Bos v. Bd. of Trustees, 795 F.3d 1006 (9th Cir. 2015), involved the owner of a company that participated in a multi-employer pension plan. Because the owner had full control over the company finances, he was personally responsible for making the required contributions. Moreover, he signed a promissory note for some $360,000 in payments that the company had failed to make. Then he filed bankruptcy. The bankruptcy court and the district court held that the debt was not dischargeable, because it was incurred due to the debtor’s “fraud or defalcation while acting in a fiduciary capacity, embezzlement, or larceny.” 11 U.S.C. § 523(a)(4). To so hold, the lower courts had concluded that the unpaid contributions were plan assets, and plaintiff’s control over those unpaid contributions made him a fiduciary, which gave rise to non-dischargeability.
The 9th Circuit reversed. It first noted that it had consistently held that unpaid contributions to employee pension plans are not plan assets. It then noted that several districts within the 9th Circuit, and some other circuits (particularly the 2d and 11th), had recognized that unpaid contributions could be plan assets if the plan expressly so provided (making the employer who failed to pay a fiduciary). Other circuits (the 6th and 10th) had reached contrary conclusions. The 10th, for example, held that, regardless of plan language, a plan can only hold a contractual right to collect unpaid contributions, and not the unpaid contributions themselves. The 6th held that, even if a plan could make an unpaid contribution a plan asset, an employer cannot become a fiduciary by virtue of failing to make a required contribution.

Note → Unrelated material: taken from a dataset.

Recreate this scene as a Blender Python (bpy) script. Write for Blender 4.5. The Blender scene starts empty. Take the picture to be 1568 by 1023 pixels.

The court agreed with the 6th and 10th Circuits. The court noted that fiduciary status should not be imposed unless the individual is clearly aware of his status, and that a typical employer never has sufficient control over a plan asset to make it a fiduciary. The court further held that, no matter how one described the supposed “asset” – a right to collect payments, unpaid past-due contributions, or amounts that must be paid but are not yet due – an employer did not have sufficient control over that asset to make it a fiduciary.
Because unpaid contributions cannot be plan assets, the failure to pay cannot be a breach of fiduciary duty, and plaintiff’s debt was dischargeable.